Шишков - Николай Хрисанфович Еселев
Шрифт:
Интервал:
Или другой второстепенный персонаж — купчик Иннокентий Филатыч Груздев. Человек он не злой, шутник, балагур с добродушной хитрецой, — но вы посмотрите, каким он становится, когда узнает, что в убийстве Анфисы обвиняется Прохор, сынок дружественной ему семьи купцов Громовых!
Неопровержимой против Прохора уликой является пыж, сделанный из оторванного уголка газеты, которую выписывают именно Громовы. Да и газета сама найдена в комнате Прохора. А обгорелый пыж, упавший в горнице убитой Анфисы, обнаружен учителем Рощиным, и теперь в руках строгого и неподкупного следователя. Прохору — крышка!..
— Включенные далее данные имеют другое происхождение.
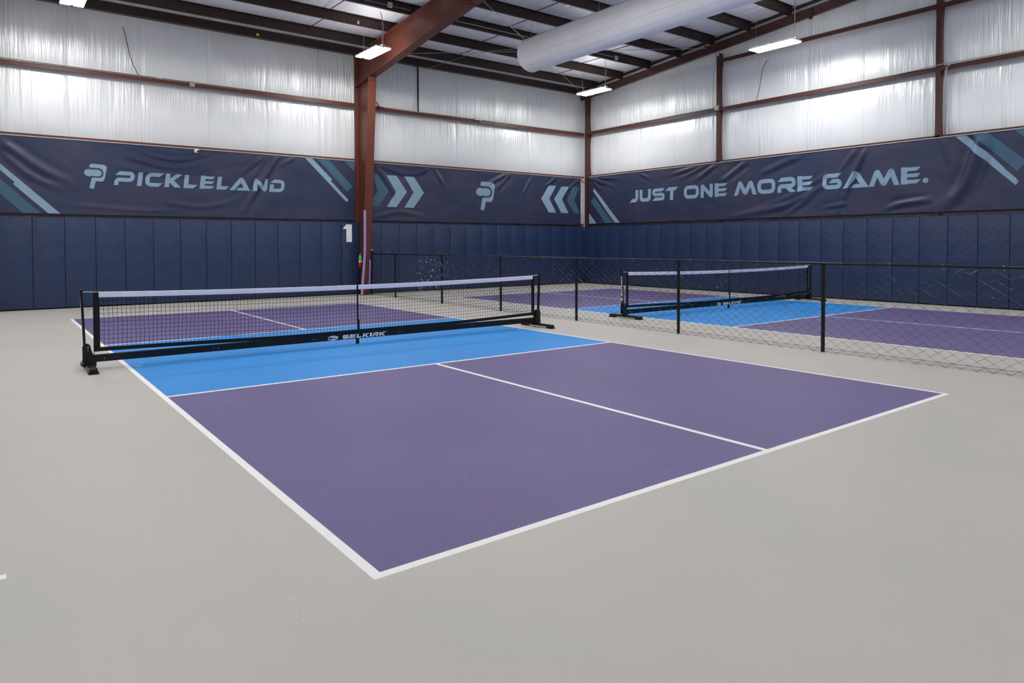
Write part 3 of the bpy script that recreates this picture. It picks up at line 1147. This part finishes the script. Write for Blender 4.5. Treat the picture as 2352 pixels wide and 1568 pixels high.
MB().tube([(DX, DY0-.15, DZ+DR+.055), (DX, -6, DZ+DR+.055)], .006, 6).build('suspension_cable', GREYM, t)
for k in (3, 5, 7, 9):
    y = PY[k]
    MB().tube([(DX, y, DZ+DR+.05), (DX, y, zb(y))], .004, 5).build('drop_wire', GREYM, t)

# ------------------------------------------------------------------ LED high bay lights
LGR = 'suspended LED high bay lights'


def light_proto(x, y, z, label):
    t = thing('high_bay_light', (x, y, z), label, 'light', LGR)
    mb = MB()
    mb.bev(x-.215, x+.215, y-.61, y+.61, z+.012, z+.045, .006)
    mb.box(x-.035, x+.035, y-.6, y+.6, z+.045, z+.085)
    mb.box(x-.022, x+.022, y-.60, y+.60, z, z+.012)
    mb.build('housing', WPLAST, t)
    for s in (-1, 1):
        MB().box(x+s*.12-.085, x+s*.12+.085, y-.585, y+.585, z-.009, z+.0115).build('led_panel', LED, t)['label'] = 'glowing LED panel'
        MB().box(x+s*.125-.07, x+s*.125+.07, y-.56, y+.56, z+.0455, z+.05).build('added_uplight', UPFILL, t)['label'] = 'added glow strip on top of the housing'  # glow strips added on the unseen housing tops to brighten the roof
    return t


L1 = light_proto(6.745, 13.75, 6.40, 'suspended LED light panel glowing beside the rafter above the brown column')
LZ = 6.40
ALL_LIGHTS = [(L1, 6.745, 13.75, LZ)]
lights = [(6.745, 13.75, None),
          (.20, 13.62, 'suspended LED light at the top left, cut off by the photo edge'),
          (14.53, 13.65, 'suspended LED light glowing in front of the room corner'),
          (14.60, 7.22, 'suspended LED light glowing in front of the right wall')]
for i, (x, y, lab) in enumerate(lights):
    if i:
        zl = LZ+(.03 if i == 3 else 0)
        ALL_LIGHTS.append((dup(L1, (x, y, zl), lab), x, y, zl))
extra = [(x, y) for y in (7.2, .7) for x in (-6.4, .2, 6.745, 14.6) if not (x == 14.6 and y == 7.2) and not (y < 1 and x < 0)]+[(-6.4, 13.62)]
rown = {7.2: 'second row from the back wall', .7: 'third row from the back wall', -5.8: 'fourth row from the back wall', -12.2: 'row nearest the front wall', 13.62: 'row nearest the back wall'}
coln = {-6.4: 'first', .2: 'second', 6.745: 'third', 14.6: 'last'}
for x, y in extra:
    zl = LZ+(.45 if abs(y) < 3 else .2 if abs(y) < 8 else 0)
    ALL_LIGHTS.append((dup(L1, (x, y, zl), 'LED light out of view, %s in the %s' % (coln[x], rown[y])), x, y, zl))
# suspension wires and cords: parts of each light, as long as the roof above needs
def hang(root, x, y, z0):
    z = z0+.085
    R = Matrix.Translation(-Vector((x, y, z0)))
    def part(mb, name, m):
        o = mb.build(name, m)
        o.data.transform(R)
        o.parent = root
    for sg in (1, -1):
        ya = y+sg*.53
        part(MB().tube([(x, ya, z), (x, ya, zb(ya)+.01)], .0035, 5), 'suspension_wire', GREYM)
    ya = y-.50
    part(MB().tube([(x+.03, ya+.02, z), (x+.035, ya-.01, z+.25), (x+.03, ya-.03, z+.5), (x-.08, ya-.10, zb(ya)+.03)], .008, 6), 'power_cord', GREYM)


for root, x, y, z0 in ALL_LIGHTS:
    hang(root, x, y, z0)

# conduits and boxes
def conduit(pts, label, r=.011, name='conduit'):
    return tag(MB().tube(pts, r, 7).build(name, CONDUIT, None, smooth=True), label, 'conduit', 'grey electrical conduits')


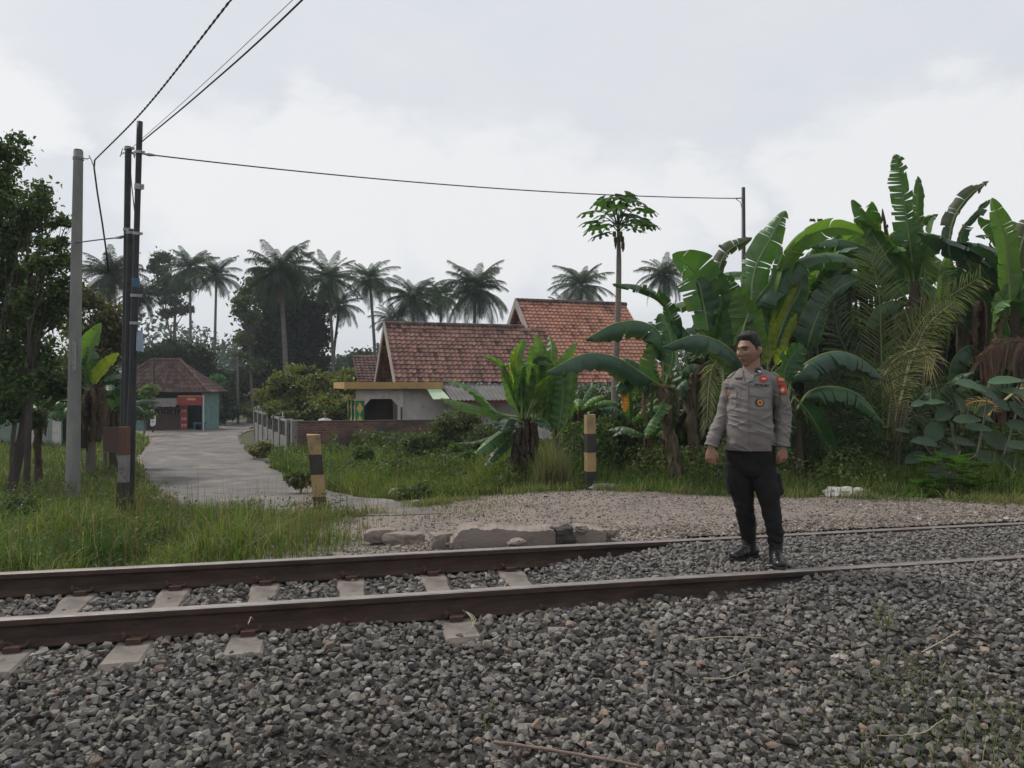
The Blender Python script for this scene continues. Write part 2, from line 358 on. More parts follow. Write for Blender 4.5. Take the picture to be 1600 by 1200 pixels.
# fine gravel on the path
mb = MB()
n = 30000
x = R.uniform(-2.4, 9, n*2); y = R.uniform(5.8, 10.6, n*2); u_, v_ = uv(x, y)
yb = np.interp(x, [-2.2,-.8,0,1,2,4,5.9,8,14], [8.9,9.9,10.3,10.45,10.4,9.7,8.95,9.0,9.9])
den = np.where(v_ < V2+.9, 1, .35)*ss(-2.2, -.6, x)
den = np.maximum(den, .9*ss(2.5, 4.5, x))
ok = (v_ > V2+.1) & (y < yb+.1) & (R.rand(len(x)) < den) & visible(x, y, 0*x)
x, y, u_, v_ = x[ok], y[ok], u_[ok], v_[ok]; n = len(x)
size = R.uniform(.012, .034, n)*np.where(R.rand(n) < .05, 1.7, 1); size = np.where(v_ < V2+.8, size*1.35, size)
c = stone_cols(n, R, .20)*np.array([1.08,1.0,.94])
stones(mb, np.c_[x, y, gz(x, y)+.022+size*.1], size, c, R)
tag(mb.build('path_gravel', m_stone), 'small pinkish grey gravel scattered over the dirt path behind the rails', 'gravel', kind='stuff')
# ================================================ rails
def rail_profile():
    # (across, up) top at 0 ; R54-like
    h = .152
    half = [(0,0),(.026,-.001),(.033,-.006),(.0345,-.014),(.034,-.036),(.018,-.043),(.0095,-.055),(.008,-.085),(.0105,-.118),(.022,-.134),(.066,-.143),(.067,-h)]
    return half+[(-a, b) for a, b in half[::-1][:-1]]
prof = rail_profile()
for nm, vv_, lab in (('rail', V1, 'nearer rusty steel rail with worn shiny top, lowest across the picture'), ('rail', V2, 'farther rusty steel rail with bright top, on the grass side of the track')):
    us = np.concatenate([[-30, -20, -12], np.arange(-7, 12, .5), [14, 18, 25, 40, 70]]); k = len(prof); V = []
    for a in us:
        cx, cy = xy(a, vv_)
        # the tracks is straight; tiny level wander
        for (s_, h_) in prof: V.append((cx-s_*SA_, cy+s_*CA, h_+.0015*sin(a*1.7+vv_)))
    top = []; side = []
    for i in range(len(us)-1):
        for j in range(k):
            f = (i*k+j, (i+1)*k+j, (i+1)*k+(j+1) % k, i*k+(j+1) % k)
            (top if (j in (0, 1) or j in (k-1, k-2)) else side).append(f)
    root = empty(nm, (*xy(1.0, vv_), -.152), lab, 'rail', 'rails of the railway track')
    MB().add(V, side, 0).build('rail_web_and_foot', m_rail_side, root)
    Vn = np.array(V); MB().add(Vn, top, 0, smooth=False).build('running_surface', m_rail_top, root)
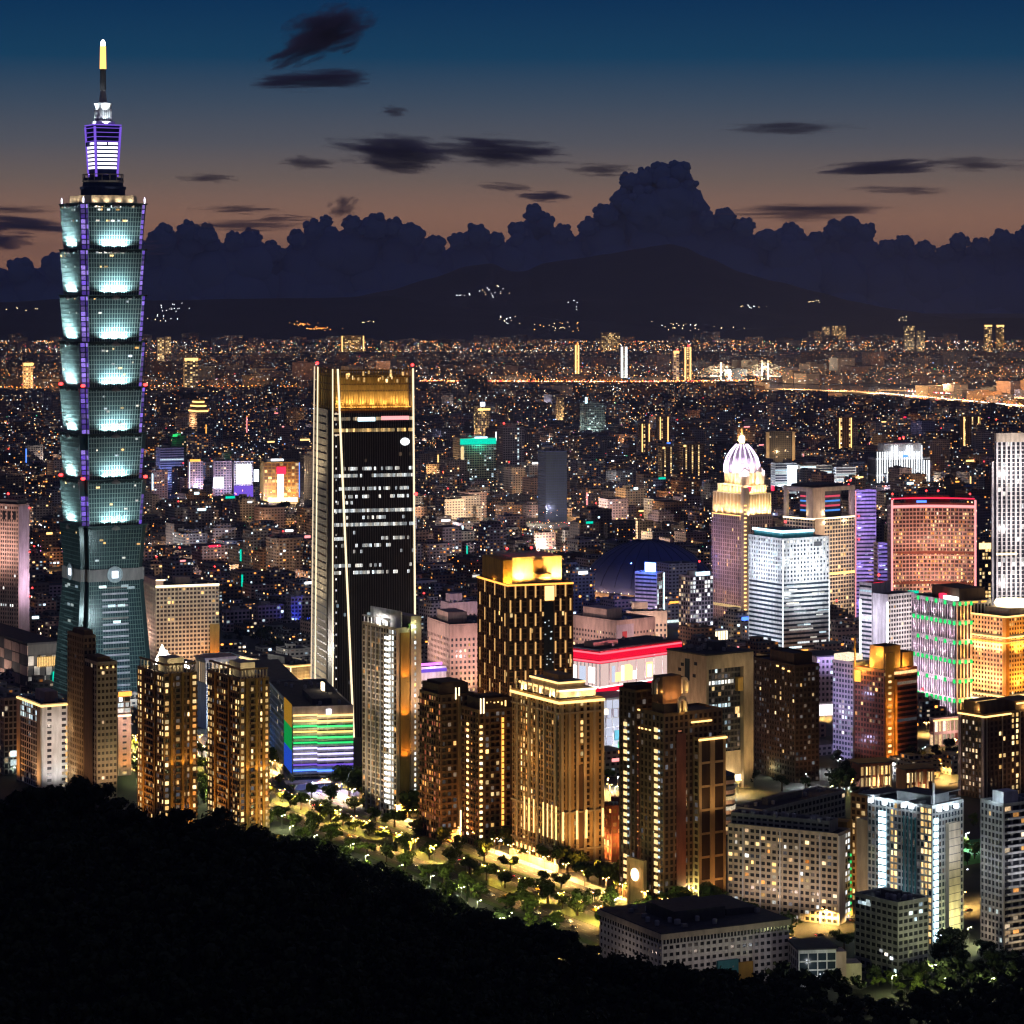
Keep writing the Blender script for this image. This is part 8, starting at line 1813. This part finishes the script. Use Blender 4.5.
for j in range(ny):
    for i in range(nx): a = j*(nx+1)+i; b.f.append((a, a+1, a+nx+2, a+nx+1))
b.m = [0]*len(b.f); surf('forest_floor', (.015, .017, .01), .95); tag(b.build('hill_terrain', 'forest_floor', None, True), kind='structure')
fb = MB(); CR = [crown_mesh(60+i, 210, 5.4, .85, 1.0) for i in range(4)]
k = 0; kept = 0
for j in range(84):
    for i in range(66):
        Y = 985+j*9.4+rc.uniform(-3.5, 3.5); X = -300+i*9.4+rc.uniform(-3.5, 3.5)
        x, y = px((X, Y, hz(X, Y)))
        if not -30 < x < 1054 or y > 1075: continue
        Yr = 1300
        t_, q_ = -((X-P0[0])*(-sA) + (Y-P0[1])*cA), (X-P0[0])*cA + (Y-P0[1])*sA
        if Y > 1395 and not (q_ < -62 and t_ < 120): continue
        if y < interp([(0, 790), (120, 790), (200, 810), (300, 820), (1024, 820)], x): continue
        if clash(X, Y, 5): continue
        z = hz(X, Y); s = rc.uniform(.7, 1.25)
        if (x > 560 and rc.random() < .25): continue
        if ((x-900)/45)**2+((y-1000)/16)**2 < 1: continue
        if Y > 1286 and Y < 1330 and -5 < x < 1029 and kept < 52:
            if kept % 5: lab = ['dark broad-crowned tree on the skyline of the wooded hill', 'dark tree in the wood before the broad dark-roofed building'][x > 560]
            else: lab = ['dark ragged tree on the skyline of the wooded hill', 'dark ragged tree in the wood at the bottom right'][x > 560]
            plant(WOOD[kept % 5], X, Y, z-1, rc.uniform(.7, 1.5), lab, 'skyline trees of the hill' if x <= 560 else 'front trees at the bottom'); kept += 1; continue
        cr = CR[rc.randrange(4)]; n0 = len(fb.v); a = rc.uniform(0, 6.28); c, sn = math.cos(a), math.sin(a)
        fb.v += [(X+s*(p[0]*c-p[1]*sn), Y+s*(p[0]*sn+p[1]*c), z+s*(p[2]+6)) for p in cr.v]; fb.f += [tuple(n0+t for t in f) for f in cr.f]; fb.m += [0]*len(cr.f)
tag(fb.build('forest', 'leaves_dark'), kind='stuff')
for x, y, lab in ((892, 998, 'park lamp in the small clearing of the wood, left one'), (932, 985, 'park lamp in the small clearing of the wood, right one'), (945, 1000, 'park lamp low in the wood at the bottom right')):
    X, Y = gp(x, y); put_lamp(LB, X, Y, max(0, hz(X, Y)), 0, lab, None)
copse(870, 960, 985, 1005, 9, 'green-lit tree round the park lamps in the wood', 'trees round the park lamps', STREET, .6, .9)
for x, y in ((500, 935), (990, 1000)): X, Y = gp(x, y); put_lamp(LB, X, Y, max(0, hz(X, Y)), 0, 'path lamp half hidden in the wood, %s one' % ('left' if x < 600 else 'right'), None)
# leftovers that were never placed would float at the origin
for pr in MC + [LA, LB, LC]:
    if pr.name not in first: put_lamp(pr, *gp(600, 560), 0, 0, 'added fill lamp in the streets before the great dark dome', None)
# ================================================================ the humid evening air over the basin
def _haze():
    m = bpy.data.materials.new('haze'); m.use_nodes = True; n = m.node_tree.nodes; n.clear()
    o = n.new('ShaderNodeOutputMaterial'); v = n.new('ShaderNodeVolumePrincipled'); m.node_tree.links.new(v.outputs[0], o.inputs['Volume'])
    v.inputs['Color'].default_value = (.34, .46, .92, 1); v.inputs['Density'].default_value = 2.8e-5; v.inputs['Anisotropy'].default_value = 0.0
    MAT['haze'] = m
    b = MB(); b.box(-16500, 16500, -900, 29600, -1, 690); tag(b.build('haze', 'haze'), kind='stuff')
_haze()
Но, к несчастью своему, следователь Голубев, человек вдовый и одинокий, «водил хлеб-соль и с семейством Куприяновых, и с Иннокентием Филатычем». Тут, как нарочно, Голубев простудился и заболел. «Тридцать восемь шесть десятых… Опять вверх пошла», — тревожно жалуется несчастный следователь Груздеву. Тот посочувствовал конечно, а сам исподволь начал разговор о Прохоре, о том, что тот, дескать, ни при чем и напрасно его хотят обвинить в убийстве Анфисы… Как добрый знакомый, следователь начинает со стариком доверительно беседовать. Правда, он оговаривается: «Только имейте в виду: этот разговор между нами. И чтоб никому ни-ни… Поняли?..»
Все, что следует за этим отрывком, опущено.